Nach der Rechtsprechung des BGH wirkt eine einmal eingetretene Zahlungseinstellung fort, bis der Schuldner seine Zahlungen im Allgemeinen wieder aufnimmt. Nach der bisherigen Rechtsprechung des BGH musste der Anfechtungsgegner, d.h. der Gläubiger, die allgemeine Wiederaufnahme der Zahlungen darlegen und beweisen. Damit wurde dem Anfechtungsgegner in vielen Fällen Unmögliches abverlangt. Denn der Anfechtungsgegner kennt in den meisten Fällen nur das Zahlungsverhalten des Schuldners ihm gegenüber. Der BGH hat nun in seinem Urteil vom 10.02.2022 (Az. IX ZR 148/19) entschieden, dass den Insolvenzverwalter eine „sekundäre Darlegungslast“ trifft, wenn der Anfechtungsgegner keine nähere Kenntnis der maßgeblichen Umstände und auch keine Möglichkeit zur weiteren Sachaufklärung hat. Der Insolvenzverwalter muss also selbst näher dazu vortragen.

Früher war die schleppende Zahlungsweise des Schuldners ein wichtiges Indiz für einen Vorsatz zur Gläubigerbenachteiligung. Mit dem Urteil vom 10.02.2022 hat der BGH festgestellt, dass das schleppende Zahlungsverhalten des Schuldners keine Indizwirkung hat, wenn der Schuldner bereits früher immer schleppend bezahlt hat. Im konkreten Fall hatte die Insolvenzschuldnerin seit jeher eine schlechte Zahlungsmoral und zahlte bereits früher nur auf regelmäßige Mahnungen hin.

Der BGH hat in einer weiteren Entscheidung festgestellt, dass der Insolvenzschuldner dann nicht mit Gläubigerbenachteiligungsvorsatz handelt, wenn er die ihm gegenüber erhobene Forderung, welche zur Zahlungsunfähigkeit führt, aus Rechtsgründen für nicht fällig, verjährt oder insgesamt unberechtigt hält.
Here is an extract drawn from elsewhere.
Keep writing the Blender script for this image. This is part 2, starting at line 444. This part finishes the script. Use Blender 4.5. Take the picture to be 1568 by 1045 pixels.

Im konkreten Fall war die Rechtslage heftig umstritten. Diese wurde erst später zu Lasten des Schuldners entschieden, der erst daraufhin den Insolvenzantrag gestellt hat.

Im Allgemeinen hat der BGH die Hürden für die Vorsatzanfechtung gegenüber Gläubigern deutlich erhöht. Für Insolvenzverwalter wird es somit schwerer, von Gläubigern Zahlungen zurückzufordern. Dies ist von erheblicher Praxisrelevanz. Wer ein Schreiben vom Insolvenzverwalter erhält, mit welchem Rechtshandlungen angefochten und Rückzahlungen verlangt werden, sollte die Rechtslage im konkreten Fall überprüfen zu lassen.